## DATA SEGMENT

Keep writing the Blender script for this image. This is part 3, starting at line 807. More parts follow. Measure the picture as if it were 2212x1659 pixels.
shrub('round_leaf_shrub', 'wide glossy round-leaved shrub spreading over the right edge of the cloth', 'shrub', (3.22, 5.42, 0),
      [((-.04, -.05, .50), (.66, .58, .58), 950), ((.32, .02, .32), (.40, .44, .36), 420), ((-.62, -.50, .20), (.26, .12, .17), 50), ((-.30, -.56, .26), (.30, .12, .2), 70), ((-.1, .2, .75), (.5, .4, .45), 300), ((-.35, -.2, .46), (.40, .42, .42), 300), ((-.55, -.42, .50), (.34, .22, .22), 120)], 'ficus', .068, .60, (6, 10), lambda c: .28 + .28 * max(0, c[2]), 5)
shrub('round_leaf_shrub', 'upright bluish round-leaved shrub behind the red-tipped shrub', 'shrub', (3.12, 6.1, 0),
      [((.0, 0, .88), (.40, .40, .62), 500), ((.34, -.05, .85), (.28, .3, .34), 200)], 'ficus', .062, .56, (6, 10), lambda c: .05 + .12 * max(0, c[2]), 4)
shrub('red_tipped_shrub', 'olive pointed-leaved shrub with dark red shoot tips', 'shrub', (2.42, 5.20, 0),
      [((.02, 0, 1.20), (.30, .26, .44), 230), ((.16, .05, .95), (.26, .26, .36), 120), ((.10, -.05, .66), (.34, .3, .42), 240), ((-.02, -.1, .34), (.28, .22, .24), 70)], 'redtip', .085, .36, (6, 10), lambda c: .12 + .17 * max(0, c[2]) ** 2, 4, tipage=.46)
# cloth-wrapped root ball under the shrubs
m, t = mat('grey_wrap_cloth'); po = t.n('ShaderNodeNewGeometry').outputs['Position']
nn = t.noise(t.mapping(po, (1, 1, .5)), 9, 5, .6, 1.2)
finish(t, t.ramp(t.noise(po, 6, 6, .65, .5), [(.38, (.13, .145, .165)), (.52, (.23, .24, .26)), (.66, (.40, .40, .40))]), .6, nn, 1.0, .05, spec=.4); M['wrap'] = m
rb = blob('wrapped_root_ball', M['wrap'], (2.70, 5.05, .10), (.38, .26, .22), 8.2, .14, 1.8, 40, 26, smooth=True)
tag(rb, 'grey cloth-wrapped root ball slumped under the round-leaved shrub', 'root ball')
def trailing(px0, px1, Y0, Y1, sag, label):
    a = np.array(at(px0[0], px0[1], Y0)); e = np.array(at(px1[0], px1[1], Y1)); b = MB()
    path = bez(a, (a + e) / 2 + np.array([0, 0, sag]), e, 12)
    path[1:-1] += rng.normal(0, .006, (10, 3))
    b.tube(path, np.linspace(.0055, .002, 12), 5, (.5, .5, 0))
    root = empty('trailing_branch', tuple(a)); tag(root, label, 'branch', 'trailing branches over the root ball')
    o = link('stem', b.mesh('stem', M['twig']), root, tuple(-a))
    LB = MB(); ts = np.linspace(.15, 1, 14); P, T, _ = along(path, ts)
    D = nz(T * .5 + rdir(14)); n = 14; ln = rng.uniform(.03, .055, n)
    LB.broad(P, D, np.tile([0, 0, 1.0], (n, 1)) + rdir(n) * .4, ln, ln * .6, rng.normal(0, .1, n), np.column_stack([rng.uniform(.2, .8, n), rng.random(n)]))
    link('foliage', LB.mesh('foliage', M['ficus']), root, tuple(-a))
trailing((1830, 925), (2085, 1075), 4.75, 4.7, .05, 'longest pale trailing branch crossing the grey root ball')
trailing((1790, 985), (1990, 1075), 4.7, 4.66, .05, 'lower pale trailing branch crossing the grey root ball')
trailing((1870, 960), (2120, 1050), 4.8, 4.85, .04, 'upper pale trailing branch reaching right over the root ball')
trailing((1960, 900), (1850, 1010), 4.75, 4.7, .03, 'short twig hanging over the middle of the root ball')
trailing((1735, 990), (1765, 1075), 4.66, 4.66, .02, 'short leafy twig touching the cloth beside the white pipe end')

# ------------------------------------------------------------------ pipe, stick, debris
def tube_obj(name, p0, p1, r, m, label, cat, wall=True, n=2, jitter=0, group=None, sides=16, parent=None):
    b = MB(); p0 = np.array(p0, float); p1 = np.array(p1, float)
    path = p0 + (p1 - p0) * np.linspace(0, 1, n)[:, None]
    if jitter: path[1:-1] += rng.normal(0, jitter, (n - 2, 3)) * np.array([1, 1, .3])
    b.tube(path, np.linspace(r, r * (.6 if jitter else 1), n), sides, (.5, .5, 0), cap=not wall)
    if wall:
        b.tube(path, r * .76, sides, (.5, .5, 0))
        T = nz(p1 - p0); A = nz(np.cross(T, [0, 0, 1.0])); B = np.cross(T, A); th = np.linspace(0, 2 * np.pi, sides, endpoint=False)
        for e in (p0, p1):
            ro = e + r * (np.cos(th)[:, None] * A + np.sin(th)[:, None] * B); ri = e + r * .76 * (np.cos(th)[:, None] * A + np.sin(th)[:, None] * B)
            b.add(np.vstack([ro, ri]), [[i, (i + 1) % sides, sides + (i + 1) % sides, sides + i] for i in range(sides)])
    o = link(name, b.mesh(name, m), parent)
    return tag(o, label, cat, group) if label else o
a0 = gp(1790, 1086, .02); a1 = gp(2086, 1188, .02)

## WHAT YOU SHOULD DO
Every line above should be retyped exactly as given.

## TASK OUTPUT
Keep writing the Blender script for this image. This is part 3, starting at line 807. More parts follow. Measure the picture as if it were 2212x1659 pixels.
shrub('round_leaf_shrub', 'wide glossy round-leaved shrub spreading over the right edge of the cloth', 'shrub', (3.22, 5.42, 0),
      [((-.04, -.05, .50), (.66, .58, .58), 950), ((.32, .02, .32), (.40, .44, .36), 420), ((-.62, -.50, .20), (.26, .12, .17), 50), ((-.30, -.56, .26), (.30, .12, .2), 70), ((-.1, .2, .75), (.5, .4, .45), 300), ((-.35, -.2, .46), (.40, .42, .42), 300), ((-.55, -.42, .50), (.34, .22, .22), 120)], 'ficus', .068, .60, (6, 10), lambda c: .28 + .28 * max(0, c[2]), 5)
shrub('round_leaf_shrub', 'upright bluish round-leaved shrub behind the red-tipped shrub', 'shrub', (3.12, 6.1, 0),
      [((.0, 0, .88), (.40, .40, .62), 500), ((.34, -.05, .85), (.28, .3, .34), 200)], 'ficus', .062, .56, (6, 10), lambda c: .05 + .12 * max(0, c[2]), 4)
shrub('red_tipped_shrub', 'olive pointed-leaved shrub with dark red shoot tips', 'shrub', (2.42, 5.20, 0),
      [((.02, 0, 1.20), (.30, .26, .44), 230), ((.16, .05, .95), (.26, .26, .36), 120), ((.10, -.05, .66), (.34, .3, .42), 240), ((-.02, -.1, .34), (.28, .22, .24), 70)], 'redtip', .085, .36, (6, 10), lambda c: .12 + .17 * max(0, c[2]) ** 2, 4, tipage=.46)
# cloth-wrapped root ball under the shrubs
m, t = mat('grey_wrap_cloth'); po = t.n('ShaderNodeNewGeometry').outputs['Position']
nn = t.noise(t.mapping(po, (1, 1, .5)), 9, 5, .6, 1.2)
finish(t, t.ramp(t.noise(po, 6, 6, .65, .5), [(.38, (.13, .145, .165)), (.52, (.23, .24, .26)), (.66, (.40, .40, .40))]), .6, nn, 1.0, .05, spec=.4); M['wrap'] = m
rb = blob('wrapped_root_ball', M['wrap'], (2.70, 5.05, .10), (.38, .26, .22), 8.2, .14, 1.8, 40, 26, smooth=True)
tag(rb, 'grey cloth-wrapped root ball slumped under the round-leaved shrub', 'root ball')
def trailing(px0, px1, Y0, Y1, sag, label):
    a = np.array(at(px0[0], px0[1], Y0)); e = np.array(at(px1[0], px1[1], Y1)); b = MB()
    path = bez(a, (a + e) / 2 + np.array([0, 0, sag]), e, 12)
    path[1:-1] += rng.normal(0, .006, (10, 3))
    b.tube(path, np.linspace(.0055, .002, 12), 5, (.5, .5, 0))
    root = empty('trailing_branch', tuple(a)); tag(root, label, 'branch', 'trailing branches over the root ball')
    o = link('stem', b.mesh('stem', M['twig']), root, tuple(-a))
    LB = MB(); ts = np.linspace(.15, 1, 14); P, T, _ = along(path, ts)
    D = nz(T * .5 + rdir(14)); n = 14; ln = rng.uniform(.03, .055, n)
    LB.broad(P, D, np.tile([0, 0, 1.0], (n, 1)) + rdir(n) * .4, ln, ln * .6, rng.normal(0, .1, n), np.column_stack([rng.uniform(.2, .8, n), rng.random(n)]))
    link('foliage', LB.mesh('foliage', M['ficus']), root, tuple(-a))
trailing((1830, 925), (2085, 1075), 4.75, 4.7, .05, 'longest pale trailing branch crossing the grey root ball')
trailing((1790, 985), (1990, 1075), 4.7, 4.66, .05, 'lower pale trailing branch crossing the grey root ball')
trailing((1870, 960), (2120, 1050), 4.8, 4.85, .04, 'upper pale trailing branch reaching right over the root ball')
trailing((1960, 900), (1850, 1010), 4.75, 4.7, .03, 'short twig hanging over the middle of the root ball')
trailing((1735, 990), (1765, 1075), 4.66, 4.66, .02, 'short leafy twig touching the cloth beside the white pipe end')

# ------------------------------------------------------------------ pipe, stick, debris
def tube_obj(name, p0, p1, r, m, label, cat, wall=True, n=2, jitter=0, group=None, sides=16, parent=None):
    b = MB(); p0 = np.array(p0, float); p1 = np.array(p1, float)
    path = p0 + (p1 - p0) * np.linspace(0, 1, n)[:, None]
    if jitter: path[1:-1] += rng.normal(0, jitter, (n - 2, 3)) * np.array([1, 1, .3])
    b.tube(path, np.linspace(r, r * (.6 if jitter else 1), n), sides, (.5, .5, 0), cap=not wall)
    if wall:
        b.tube(path, r * .76, sides, (.5, .5, 0))
        T = nz(p1 - p0); A = nz(np.cross(T, [0, 0, 1.0])); B = np.cross(T, A); th = np.linspace(0, 2 * np.pi, sides, endpoint=False)
        for e in (p0, p1):
            ro = e + r * (np.cos(th)[:, None] * A + np.sin(th)[:, None] * B); ri = e + r * .76 * (np.cos(th)[:, None] * A + np.sin(th)[:, None] * B)
            b.add(np.vstack([ro, ri]), [[i, (i + 1) % sides, sides + (i + 1) % sides, sides + i] for i in range(sides)])
    o = link(name, b.mesh(name, m), parent)
    return tag(o, label, cat, group) if label else o
a0 = gp(1790, 1086, .02); a1 = gp(2086, 1188, .02)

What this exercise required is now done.